Der Mann, der sich in einem jahrelangen Rechtsstreit in der Frage der Schulkreuze gegen den bayerischen Staat durchsetzen konnte, hat erneut Schwierigkeiten mit der Justiz im Freistaat. Das Amtsgericht Regensburg erließ im Januar gegen Ernst Seler einen Strafbefehl wegen Religionsbeschimpfung. Er soll DM 1200 zahlen oder für 30 Tage ins Gefängnis gehen. Ihm wird zur Last gelegt, auf einer Pressekonferenz am 30.August geäußert zu haben, daß ein von Demonstranten mitgeführtes Kruzifix auf ihn gewirkt habe "wie ein erigierter Penis, aber eben ein toter". Auf einen Zeitungsbericht hin wurden dann mehrere Anzeigen erstattet.

Dieses Urteil, das so wohl vor keinem außerbayrischen Gericht zustandegekommen wäre, darf als Fingerzeig der christlich-sozialen Amigos verstanden werden, daß es teuer werden kann, in Bayern auf seinen Bürgerrechten zu bestehen. Ernst Seler hat bereits Widerspruch gegen den Strafbefehl angekündigt.

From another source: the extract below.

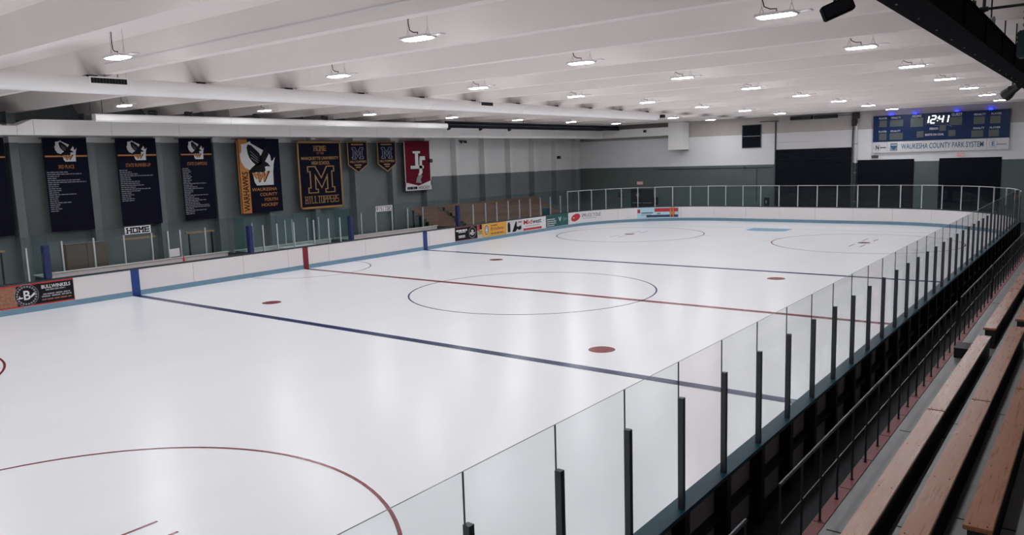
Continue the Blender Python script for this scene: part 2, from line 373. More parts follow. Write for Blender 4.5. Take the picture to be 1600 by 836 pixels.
def bm_sweep(bm, pts, o0, o1, z0, z1, ends=True):
    R = []
    for (x, y, nx, ny) in pts:
        R.append([bm.verts.new((x+nx*o, y+ny*o, z)) for o, z in ((o0, z0), (o1, z0), (o1, z1), (o0, z1))])
    side = []
    for i in range(len(R)-1):
        for k in range(4):
            f = bm.faces.new((R[i][k], R[i][(k+1) % 4], R[i+1][(k+1) % 4], R[i+1][k]))
            f.material_index = 0 if k in (1, 3) else 1
    for q in (R[0][::-1], R[-1]): f = bm.faces.new(q); f.material_index = 1
def sweep(name, s0, s1, o0, o1, z0, z1, mt, parent, step=.4):
    bm = bmesh.new(); bm_sweep(bm, edge(s0, s1, step), o0, o1, z0, z1); return link(name, finish(bm, name), mt, parent)
def sleft(y): return y+30
def sright(y): return SR+(YE-RC-y)
BH = 1.03
def boards(label, s0, s1, capm, plen=2.44, back=False, joint=.012):
    t = thing('dasher_boards', label, 'rink boards', (edge(s0, s1)[0][0], edge(s0, s1)[0][1], 0))
    t.location = (0, 0, 0)
    n = max(1, round((s1-s0)/plen)); d = (s1-s0)/n
    for k in range(n): sweep('board_panel', s0+k*d+joint/2, s0+(k+1)*d-joint/2, 0, .03, 0.0, BH, [BOARDBACK if back else BOARD, BOARD] if False else BOARD, t)
    sweep('kick_plate', s0, s1, -.015, 0.0, .0, .2, KICK, t)
    sweep('cap_rail', s0, s1, -.02, .2, BH, BH+.05, capm, t)
    return t
tl = boards('white rink boards with blue kick strip along the player benches on the left', sleft(-20), L1, CAPD)
te = boards('white curved rink boards round the far end below the black doors', L1, SR, CAPD)
tr = boards('rink boards on the right with teal cap and black framed back beside the bleachers', SR, sright(-24), CAPT)
def post(parent, s, o0, o1, wdt, z0, z1, mt):
    p = edge(s, s+.01)[0]; M = frame((p[0], p[1], 0), (-p[3], p[2], 0), (p[2], p[3], 0), (0, 0, 1))
    bm = bmesh.new(); bm_box(bm, (-wdt/2, o0, z0), (wdt/2, o1, z1), M)
    return link('support_post', finish(bm, 'support_post'), mt, parent)
def panes(parent, ss, z0, z1, gm, em, o=.09, th=.012, gap=.008):
    for k, (a, b) in enumerate(zip(ss[:-1], ss[1:])):
        bm = bmesh.new(); bm_sweep(bm, edge(a+gap/2, b-gap/2), o, o+th, z0, z1)
        g = gm if not isinstance(gm, list) else gm[k % len(gm)]
        link('glass_pane', finish(bm, 'glass_pane'), [g, em], parent)
# right side
ry = [-24.0+.0]; yy = -19.16
ys = [-19.16-1.14*k for k in range(4, 0, -1)]
y = -19.16
while y < YE-RC: ys.append(y); y += 1.14+.004*(y+19)*.3
ss = sorted(sright(v) for v in ys)
panes(tr, ss, BH+.04, 2.68, [G_R, G_R, G_R, G_R, G_R2, G_R, G_R], EDGE)
for s in ss: post(tr, s, .1, .16, .055, .3, 2.3, POST)
for s in ss:
    post(tr, s, .04, .2, .12, 0, BH, BLACK).name = 'frame_stud'
for z in (.0, .5, .95): sweep('frame_rail', ss[0], ss[-1], .03, .13, z, z+.08, BLACK, tr)
sweep('back_panel', SR, sright(-24), .031, .036, 0.05, BH, BOARDBACK, tr)
# far end
es = [L1+.0]
n = int((SR-L1)/1.27)
es = [L1+(SR-L1)*k/n for k in range(n+1)]
panes(te, es, BH+.04, 2.5, G_L, EDGEL)
for s in es: post(te, s, .06, .1, .06, BH, 2.54, ALU)
for k, (a, b) in enumerate(zip(es[:-1], es[1:])):
    sweep('glass_cap', a+.03, b-.03, .075, .115, 2.5, 2.525+.01*math.sin(k*2.3), WHITE, te)
# left side: glazed stretches and bench openings
def left_glass(y0, y1, posts):
    sp = [sleft(y0)]+[sleft(v) for v in posts]+[sleft(y1)]
    panes(tl, sp, BH+.04, 2.66, G_L, EDGEL)
    for v in posts: post(tl, sleft(v), .06, .13, .05, BH, 2.28, ALU)
left_glass(-20, -11.35, [-19, -17.8, -16.6, -15.4, -14.2, -13.0, -11.9])
left_glass(-2.7, 2.9, [-2.18, -1.43, -.5, .66, 1.55, 2.27])
left_glass(11.3, YE-RC, [12.5, 13.68, 14.78, 15.95, 17.14, 18.33, 19.5, 20.67, 21.9])
for y in (-11.25, -2.82, 3.02, 11.2):
    p = box('padded_post', (-W-.28, y-.11, BH+.05), (-W-.06, y+.11, 2.3), BLUEP, tl, .02)
for y, mt in ((-BL, BLUEP), (0, REDP), (BL, BLUEP)):
    hw = .16 if mt is BLUEP else .15
    box('line_strip', (-W, y-hw, 0), (-W+.018, y+hw, BH+.01), mat('strip_blue', (26, 62, 132), rough=.4) if mt is BLUEP else mat('strip_red', (120, 18, 42), rough=.4), tl)
# ------------------------------------------------------------------ benches behind the left boards
def bench_box(label, y0, y1, posts, kind):
    t = thing('bench_enclosure', label, kind)
    box('rear_wall', (-15.05, y0, 0), (-14.95, y1, 1.08), WHITE, t)
    box('rear_cap', (-15.1, y0, 1.08), (-14.9, y1, 1.11), WHITE, t)
    for y in (y0, y1):
        box('side_wall', (-14.95, y-.03, 0), (-13.55, y+.03, 1.06), CAPD, t)
        b = bmesh.new(); fs = bm_box(b, (-14.95, y-.006, 1.06), (-13.6, y+.006, 2.62))
        link('glass_pane', finish(b, 'glass_pane'), [G_L], t)
    pp = [y0]+posts+[y1]
    for a, b_ in zip(pp[:-1], pp[1:]):
        b = bmesh.new(); bm_box(b, (-15.006, a+.005, 1.1), (-14.994, b_-.005, 2.6)); link('glass_pane', finish(b, 'glass_pane'), G_L, t)
    for y in posts: box('support_post', (-15.06, y-.03, 1.0), (-14.98, y+.03, 2.28), ALU, t)
    box('seat', (-14.75, y0+.1, .45), (-14.4, y1-.1, .5), OLDWOOD, t)
    for k in range(4):
        y = y0+.4+(y1-y0-.8)*k/3; box('seat_leg', (-14.62, y-.03, 0), (-14.54, y+.03, .45), BLACK, t)
    return t
bench_box('home players bench with white rear wall and glass below the HOME sign', -11.1, -3.0, [-10.05, -8.86, -7.66, -6.5, -5.78, -5.23, -4.05], 'players bench')
bench_box('visiting players bench with white rear wall and glass below the VISITORS sign', 3.25, 11.0, [5.1, 6.16, 7.38, 8.6, 9.85], 'players bench')
t = bench_box('glazed penalty box and scorekeeper booth behind the red centre strip', -2.62, 2.98, [-1.64, .2, .62, 1.54, 2.24], 'penalty box')
box('partition_wall', (-14.95, -.75, 0), (-13.55, -.68, 1.06), WHITE, t); box('partition_wall', (-14.95, .98, 0), (-13.55, 1.05, 1.06), WHITE, t)
box('desk', (-14.3, -.68, .98), (-13.6, .98, 1.06), WHITE, t)
# signs on the bench glass
def plate(name, label, cat, M, w_, h_, mt, thick=.03, group=None, part='sign_board'):
    t = thing(name, label, cat, M=M, group=group)
    bm = bmesh.new(); bm_prism(bm, rect(0, 0, w_, h_), -thick, 0); link(part, finish(bm, part), mt, t); return t
t = plate('bench_sign', 'white sign reading HOME on the bench glass', 'sign', onleft(-7.62, 2.28, -14.93), 1.1, .34, PALE)
flat('sign_border', [rect(0, 0, 1.1, .012), rect(0, .328, 1.1, .34), rect(0, 0, .012, .34), rect(1.088, 0, 1.1, .34)], PBLK, t)
block_text('lettering', 'HOME', .07, .05, 1.03, .29, PBLK, t, th=.24, gap=.16)
t = plate('bench_sign', 'white sign reading VISITORS on the bench glass', 'sign', onleft(6.13, 2.24, -14.93), 1.25, .33, PALE)
flat('sign_border', [rect(0, 0, 1.25, .012), rect(0, .318, 1.25, .33), rect(0, 0, .012, .33), rect(1.238, 0, 1.25, .33)], PBLK, t)
block_text('lettering', 'VISITORS', .05, .05, 1.2, .28, PBLK, t, th=.26, gap=.24)
# things behind the benches
t = thing('plywood_cabinet', 'brown plywood cabinet standing behind the home bench glass', 'cabinet', (-17.4, -8.1, -.04))
box('body', (-.5, -.85, 0), (-.02, .85, 1.95), OLDWOOD, t)
for s in (-1, 0): box('door', (-.02, s*.84+.01, .05), (.02, s*.84+.83, 1.92), mat('plywood', (112, 92, 82), rough=.6, noise=.2, scale=3), t)
tube('edge_strip', [(.02, -.85, 1.96), (.02, .85, 1.96)], .018, SILV, t)
for y0, y1, lb in ((-6.25, -4.65, 'tan wooden stick rack rail on dark wall behind the HOME sign'), (-3.15, -1.65, 'tan wooden stick rack rail on dark wall between HOME sign and penalty box'), (-12.6, -10.9, 'tan wooden stick rack rail on dark wall at the left edge')):
    t = thing('stick_rack', lb, 'rack', (-18.2, y0, 0))
    box('rail', (-.04, 0, 1.8), (.04, y1-y0, 1.88), mat('tan_wood', (186, 142, 98), rough=.55, noise=.15), t)
    for k in (0.15, y1-y0-.15): box('stand_post', (-.03, k-.03, -.04), (.03, k+.03, 1.8), BLACK, t)
t = thing('notice_paper', 'white paper sheet taped on the home bench glass', 'paper', M=onleft(-5.78, 1.15, -14.97))
b = bmesh.new(); bm_prism(b, [(0, 0), (.46, .02), (.45, .36), (0, .34)], -.004, 0); link('sheet', finish(b, 'sheet'), PALE, t)
t = thing('water_bottle', 'red bottle standing on the boards in front of the home bench', 'bottle', (-13.4, -6.05, BH+.05))
b = bmesh.new(); bm_tube(b, [(0, 0, 0), (0, 0, .15), (0, 0, .18), (0, 0, .2)], [.04, .04, .025, .018], 12); link('body', finish(b, 'body', True), PRED, t)
b = bmesh.new(); bm_tube(b, [(0, 0, .2), (0, 0, .23), (0, 0, .25)], [.022, .022, .008], 10); link('cap', finish(b, 'cap', True), PRED, t)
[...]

Quelle: Main-Echo vom 15.1.1996


Düsseldorf

Zensur ohne § 166

Auf einer Krisensitzung des Comitee Düsseldorfer Carneval wurde entschieden, daß der Rosemontagszug dieses Jahr um einen Wagen kürzer sein wird als geplant. Getroffen hat es den Motivwagen zum "Kruzifix-Urteil"; vorgesehen waren drei Narren, die unter dem Motto "Karneval in Bayern" am Kreuz hängen sollten. Obwohl damit nach Aussage der Jecken ein Protest gegen das Bundesverfassungsgerichtsurteil angestrebt war, hätten sie sich aufgrund der bundesweiten Protestwelle dazu veranlaßt gesehen, die Finger von dem Thema zu lassen.

Quelle: Kinzigtal-Nachrichten vom 20.1.1996.